Name That “Move”
There
are so many creative yet intelligent moves
one uses when writing period. Every writing piece should have a purpose
especially when it’s to persuade whoever the paper is intended for. In this
student’s recommendation letter written by her teacher, the teacher uses her
teaching experience when she explains how in her fifteen years of teaching the
student she recommending is one of the best she has ever encountered. This move (citifying position) highlights to the reader that this
teacher has a lot of experience and for two, in all her fifteen years as a
teacher the student she is recommending must be special if she only mentioning
this specific student as one of the best she’s come across. The writer goes
into specifics on why the student (Stacy) sticks out so much by stating,
“Stacy is a
perceptive, sharp, quick individual with a high aptitude for math and science” {seeing that the program the
student is trying to get into is engineering} this helps Stacy’s case even more
because they play a big part in engineering. Another interesting move (personal level) the writer made was that she
used the some of the student’s characteristics to scream out to the reader that
not only would you be getting an educated student to your program but a great
person as well.
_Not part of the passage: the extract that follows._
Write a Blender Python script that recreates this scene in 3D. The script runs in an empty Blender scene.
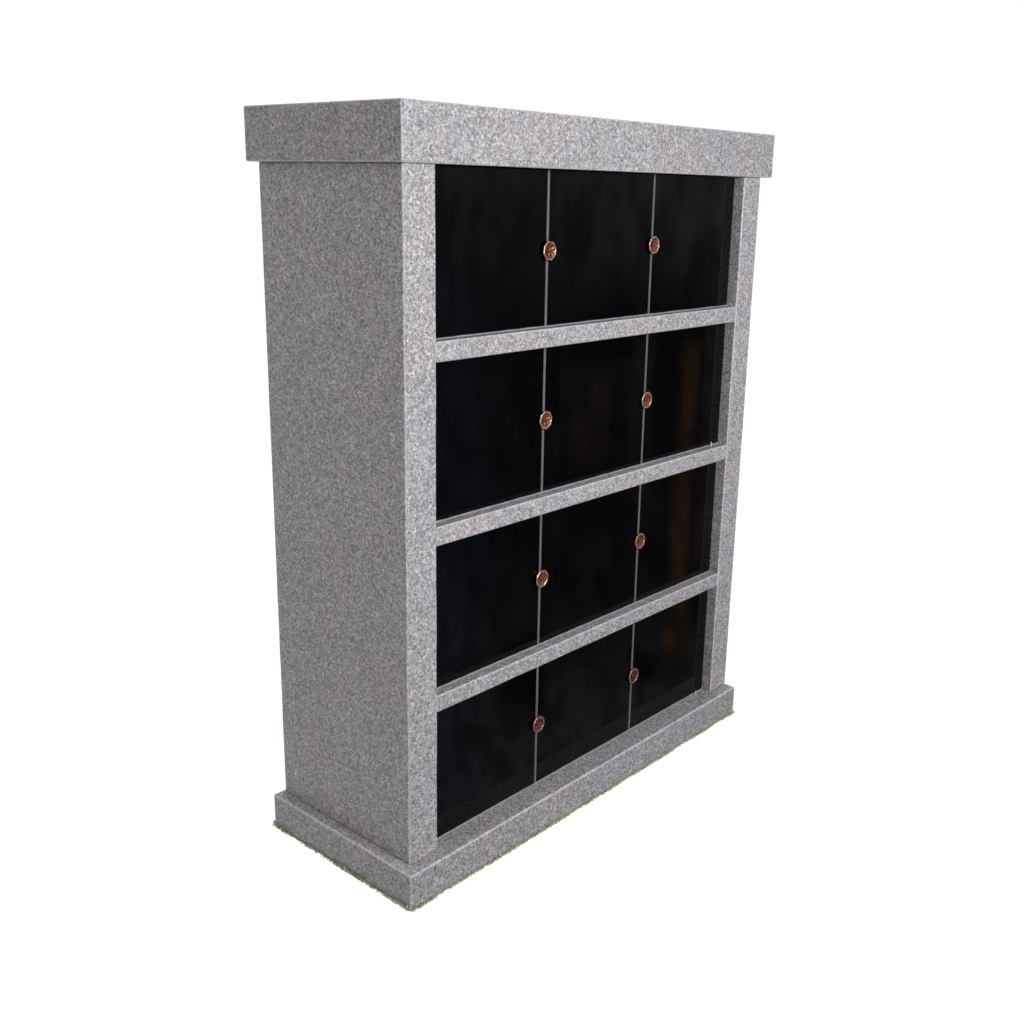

For example, the teacher states, “She's an active, outgoing
presence in class with a great sense of humor”. She also includes “Stacy's the
perfect person to get a group project rolling, but she also knows how to sit
back and let others take the lead”. Just another way to stick-out to
the reader even more.
What this recommendation also
include is a move I would like to call an ongoing
compliment. One should not expect anything less out of a recommendation
letter. The sole purpose to pinpoint most or all of the good thing that
specific person can bring to your university, organization, job and etc. In
this case the writer precisely informed the intended reader about what the student
can bring to their program while intelligently persuading the reader to accept
the student into the program. One move
I
thought the writer could of included in this paper is a move an article called, “They Say, I Say” calls [Entertaining
Objectives]. This would be courageous “move” by the writer because of the
purpose of the writing but it would entertain, if you will how one may see the
other side of the spectrum. I would like to say that after reading this recommendation
letter I really persuaded that this student would be a great fit for an engineering
program after reading what Stacy (the student) would be bringing to the table.
Then again I’m not the intended reader that would be making the final decision on
her acceptance am I? The teacher concluded he recommendation by stating the
reader can reach out to her directly through via email if whomever reading had
anything they would like to comment on. Now I would like to conclude that the moves the writer decided to make in this piece worked very well with what
she was trying to get across to the reader.